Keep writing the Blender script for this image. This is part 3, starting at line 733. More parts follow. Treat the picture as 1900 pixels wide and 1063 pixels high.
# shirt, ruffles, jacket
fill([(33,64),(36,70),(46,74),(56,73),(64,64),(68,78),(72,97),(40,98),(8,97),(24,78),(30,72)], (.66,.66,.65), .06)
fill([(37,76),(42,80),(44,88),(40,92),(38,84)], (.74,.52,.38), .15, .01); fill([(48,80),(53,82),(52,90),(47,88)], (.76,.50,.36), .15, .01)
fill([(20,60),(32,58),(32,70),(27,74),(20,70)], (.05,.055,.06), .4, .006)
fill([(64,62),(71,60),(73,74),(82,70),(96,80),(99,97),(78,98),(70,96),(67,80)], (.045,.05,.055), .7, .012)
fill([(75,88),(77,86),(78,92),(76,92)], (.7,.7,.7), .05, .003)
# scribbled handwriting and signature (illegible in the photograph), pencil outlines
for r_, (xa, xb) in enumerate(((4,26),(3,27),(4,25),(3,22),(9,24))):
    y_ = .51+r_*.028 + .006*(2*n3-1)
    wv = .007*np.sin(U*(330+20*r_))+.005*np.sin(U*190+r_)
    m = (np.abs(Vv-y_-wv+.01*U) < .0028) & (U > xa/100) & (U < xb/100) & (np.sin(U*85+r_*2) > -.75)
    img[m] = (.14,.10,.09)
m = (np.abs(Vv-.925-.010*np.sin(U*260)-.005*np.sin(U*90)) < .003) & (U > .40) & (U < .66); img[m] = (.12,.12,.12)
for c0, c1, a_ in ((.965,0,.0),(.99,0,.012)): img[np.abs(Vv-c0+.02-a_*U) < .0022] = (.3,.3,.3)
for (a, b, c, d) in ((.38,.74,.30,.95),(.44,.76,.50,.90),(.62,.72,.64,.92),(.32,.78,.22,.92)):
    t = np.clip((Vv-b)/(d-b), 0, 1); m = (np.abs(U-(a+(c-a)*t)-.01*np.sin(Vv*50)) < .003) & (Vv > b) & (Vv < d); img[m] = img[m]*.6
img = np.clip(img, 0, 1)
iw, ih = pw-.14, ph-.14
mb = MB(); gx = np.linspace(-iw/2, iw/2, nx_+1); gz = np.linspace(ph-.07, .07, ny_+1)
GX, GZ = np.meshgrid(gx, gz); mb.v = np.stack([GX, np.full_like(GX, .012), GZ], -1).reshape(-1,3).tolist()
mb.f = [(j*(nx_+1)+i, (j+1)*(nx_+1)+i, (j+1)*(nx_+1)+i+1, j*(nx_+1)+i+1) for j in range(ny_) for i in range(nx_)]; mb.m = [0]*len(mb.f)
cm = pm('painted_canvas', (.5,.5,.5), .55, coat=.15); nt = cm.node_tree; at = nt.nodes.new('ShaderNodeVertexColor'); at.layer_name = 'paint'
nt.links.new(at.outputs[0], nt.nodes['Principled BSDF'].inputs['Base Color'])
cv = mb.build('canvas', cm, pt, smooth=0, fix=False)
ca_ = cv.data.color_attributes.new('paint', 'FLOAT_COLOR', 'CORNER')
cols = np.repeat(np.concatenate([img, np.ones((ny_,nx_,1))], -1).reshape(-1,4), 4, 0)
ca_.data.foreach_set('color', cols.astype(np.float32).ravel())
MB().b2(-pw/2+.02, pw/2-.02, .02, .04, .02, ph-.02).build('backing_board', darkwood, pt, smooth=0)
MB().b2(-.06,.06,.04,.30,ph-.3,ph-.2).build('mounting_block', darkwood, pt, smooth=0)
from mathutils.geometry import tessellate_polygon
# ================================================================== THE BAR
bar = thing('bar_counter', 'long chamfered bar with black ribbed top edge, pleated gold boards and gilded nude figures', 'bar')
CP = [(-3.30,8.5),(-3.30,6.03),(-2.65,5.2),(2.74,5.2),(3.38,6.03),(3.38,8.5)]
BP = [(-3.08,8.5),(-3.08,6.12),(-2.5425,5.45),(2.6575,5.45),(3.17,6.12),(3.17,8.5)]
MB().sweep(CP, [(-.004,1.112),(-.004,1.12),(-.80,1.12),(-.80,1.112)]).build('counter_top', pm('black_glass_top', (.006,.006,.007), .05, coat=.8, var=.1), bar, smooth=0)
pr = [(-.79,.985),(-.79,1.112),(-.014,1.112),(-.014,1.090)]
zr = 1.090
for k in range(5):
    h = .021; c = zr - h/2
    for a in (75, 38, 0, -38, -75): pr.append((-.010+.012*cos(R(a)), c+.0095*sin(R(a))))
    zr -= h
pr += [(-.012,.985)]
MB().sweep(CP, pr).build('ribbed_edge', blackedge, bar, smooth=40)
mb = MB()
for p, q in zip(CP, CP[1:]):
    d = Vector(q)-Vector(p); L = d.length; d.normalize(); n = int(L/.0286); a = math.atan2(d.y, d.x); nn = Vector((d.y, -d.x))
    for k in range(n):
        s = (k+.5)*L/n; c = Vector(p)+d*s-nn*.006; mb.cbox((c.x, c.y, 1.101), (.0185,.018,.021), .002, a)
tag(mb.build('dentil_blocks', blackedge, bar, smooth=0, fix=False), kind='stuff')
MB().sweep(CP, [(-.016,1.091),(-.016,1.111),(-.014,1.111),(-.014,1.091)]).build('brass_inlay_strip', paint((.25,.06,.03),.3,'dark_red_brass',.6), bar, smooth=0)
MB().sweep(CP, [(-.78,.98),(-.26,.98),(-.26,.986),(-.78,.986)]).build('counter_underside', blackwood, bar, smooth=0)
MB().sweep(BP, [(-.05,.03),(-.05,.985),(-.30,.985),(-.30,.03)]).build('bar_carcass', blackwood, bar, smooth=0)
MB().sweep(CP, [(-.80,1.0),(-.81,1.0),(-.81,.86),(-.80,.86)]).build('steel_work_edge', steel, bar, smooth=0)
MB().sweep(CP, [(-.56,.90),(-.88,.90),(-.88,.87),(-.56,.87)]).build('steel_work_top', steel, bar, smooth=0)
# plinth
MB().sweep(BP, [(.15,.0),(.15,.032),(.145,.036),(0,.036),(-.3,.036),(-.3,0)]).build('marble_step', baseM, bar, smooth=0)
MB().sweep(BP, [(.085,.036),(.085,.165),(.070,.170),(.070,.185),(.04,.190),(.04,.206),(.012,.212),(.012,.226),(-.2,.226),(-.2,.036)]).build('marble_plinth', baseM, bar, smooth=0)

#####

Stated task
Exactly reproduce the material above.

Response to the task
Keep writing the Blender script for this image. This is part 3, starting at line 733. More parts follow. Treat the picture as 1900 pixels wide and 1063 pixels high.
# shirt, ruffles, jacket
fill([(33,64),(36,70),(46,74),(56,73),(64,64),(68,78),(72,97),(40,98),(8,97),(24,78),(30,72)], (.66,.66,.65), .06)
fill([(37,76),(42,80),(44,88),(40,92),(38,84)], (.74,.52,.38), .15, .01); fill([(48,80),(53,82),(52,90),(47,88)], (.76,.50,.36), .15, .01)
fill([(20,60),(32,58),(32,70),(27,74),(20,70)], (.05,.055,.06), .4, .006)
fill([(64,62),(71,60),(73,74),(82,70),(96,80),(99,97),(78,98),(70,96),(67,80)], (.045,.05,.055), .7, .012)
fill([(75,88),(77,86),(78,92),(76,92)], (.7,.7,.7), .05, .003)
# scribbled handwriting and signature (illegible in the photograph), pencil outlines
for r_, (xa, xb) in enumerate(((4,26),(3,27),(4,25),(3,22),(9,24))):
    y_ = .51+r_*.028 + .006*(2*n3-1)
    wv = .007*np.sin(U*(330+20*r_))+.005*np.sin(U*190+r_)
    m = (np.abs(Vv-y_-wv+.01*U) < .0028) & (U > xa/100) & (U < xb/100) & (np.sin(U*85+r_*2) > -.75)
    img[m] = (.14,.10,.09)
m = (np.abs(Vv-.925-.010*np.sin(U*260)-.005*np.sin(U*90)) < .003) & (U > .40) & (U < .66); img[m] = (.12,.12,.12)
for c0, c1, a_ in ((.965,0,.0),(.99,0,.012)): img[np.abs(Vv-c0+.02-a_*U) < .0022] = (.3,.3,.3)
for (a, b, c, d) in ((.38,.74,.30,.95),(.44,.76,.50,.90),(.62,.72,.64,.92),(.32,.78,.22,.92)):
    t = np.clip((Vv-b)/(d-b), 0, 1); m = (np.abs(U-(a+(c-a)*t)-.01*np.sin(Vv*50)) < .003) & (Vv > b) & (Vv < d); img[m] = img[m]*.6
img = np.clip(img, 0, 1)
iw, ih = pw-.14, ph-.14
mb = MB(); gx = np.linspace(-iw/2, iw/2, nx_+1); gz = np.linspace(ph-.07, .07, ny_+1)
GX, GZ = np.meshgrid(gx, gz); mb.v = np.stack([GX, np.full_like(GX, .012), GZ], -1).reshape(-1,3).tolist()
mb.f = [(j*(nx_+1)+i, (j+1)*(nx_+1)+i, (j+1)*(nx_+1)+i+1, j*(nx_+1)+i+1) for j in range(ny_) for i in range(nx_)]; mb.m = [0]*len(mb.f)
cm = pm('painted_canvas', (.5,.5,.5), .55, coat=.15); nt = cm.node_tree; at = nt.nodes.new('ShaderNodeVertexColor'); at.layer_name = 'paint'
nt.links.new(at.outputs[0], nt.nodes['Principled BSDF'].inputs['Base Color'])
cv = mb.build('canvas', cm, pt, smooth=0, fix=False)
ca_ = cv.data.color_attributes.new('paint', 'FLOAT_COLOR', 'CORNER')
cols = np.repeat(np.concatenate([img, np.ones((ny_,nx_,1))], -1).reshape(-1,4), 4, 0)
ca_.data.foreach_set('color', cols.astype(np.float32).ravel())
MB().b2(-pw/2+.02, pw/2-.02, .02, .04, .02, ph-.02).build('backing_board', darkwood, pt, smooth=0)
MB().b2(-.06,.06,.04,.30,ph-.3,ph-.2).build('mounting_block', darkwood, pt, smooth=0)
from mathutils.geometry import tessellate_polygon
# ================================================================== THE BAR
bar = thing('bar_counter', 'long chamfered bar with black ribbed top edge, pleated gold boards and gilded nude figures', 'bar')
CP = [(-3.30,8.5),(-3.30,6.03),(-2.65,5.2),(2.74,5.2),(3.38,6.03),(3.38,8.5)]
BP = [(-3.08,8.5),(-3.08,6.12),(-2.5425,5.45),(2.6575,5.45),(3.17,6.12),(3.17,8.5)]
MB().sweep(CP, [(-.004,1.112),(-.004,1.12),(-.80,1.12),(-.80,1.112)]).build('counter_top', pm('black_glass_top', (.006,.006,.007), .05, coat=.8, var=.1), bar, smooth=0)
pr = [(-.79,.985),(-.79,1.112),(-.014,1.112),(-.014,1.090)]
zr = 1.090
for k in range(5):
    h = .021; c = zr - h/2
    for a in (75, 38, 0, -38, -75): pr.append((-.010+.012*cos(R(a)), c+.0095*sin(R(a))))
    zr -= h
pr += [(-.012,.985)]
MB().sweep(CP, pr).build('ribbed_edge', blackedge, bar, smooth=40)
mb = MB()
for p, q in zip(CP, CP[1:]):
    d = Vector(q)-Vector(p); L = d.length; d.normalize(); n = int(L/.0286); a = math.atan2(d.y, d.x); nn = Vector((d.y, -d.x))
    for k in range(n):
        s = (k+.5)*L/n; c = Vector(p)+d*s-nn*.006; mb.cbox((c.x, c.y, 1.101), (.0185,.018,.021), .002, a)
tag(mb.build('dentil_blocks', blackedge, bar, smooth=0, fix=False), kind='stuff')
MB().sweep(CP, [(-.016,1.091),(-.016,1.111),(-.014,1.111),(-.014,1.091)]).build('brass_inlay_strip', paint((.25,.06,.03),.3,'dark_red_brass',.6), bar, smooth=0)
MB().sweep(CP, [(-.78,.98),(-.26,.98),(-.26,.986),(-.78,.986)]).build('counter_underside', blackwood, bar, smooth=0)
MB().sweep(BP, [(-.05,.03),(-.05,.985),(-.30,.985),(-.30,.03)]).build('bar_carcass', blackwood, bar, smooth=0)
MB().sweep(CP, [(-.80,1.0),(-.81,1.0),(-.81,.86),(-.80,.86)]).build('steel_work_edge', steel, bar, smooth=0)
MB().sweep(CP, [(-.56,.90),(-.88,.90),(-.88,.87),(-.56,.87)]).build('steel_work_top', steel, bar, smooth=0)
# plinth
MB().sweep(BP, [(.15,.0),(.15,.032),(.145,.036),(0,.036),(-.3,.036),(-.3,0)]).build('marble_step', baseM, bar, smooth=0)
MB().sweep(BP, [(.085,.036),(.085,.165),(.070,.170),(.070,.185),(.04,.190),(.04,.206),(.012,.212),(.012,.226),(-.2,.226),(-.2,.036)]).build('marble_plinth', baseM, bar, smooth=0)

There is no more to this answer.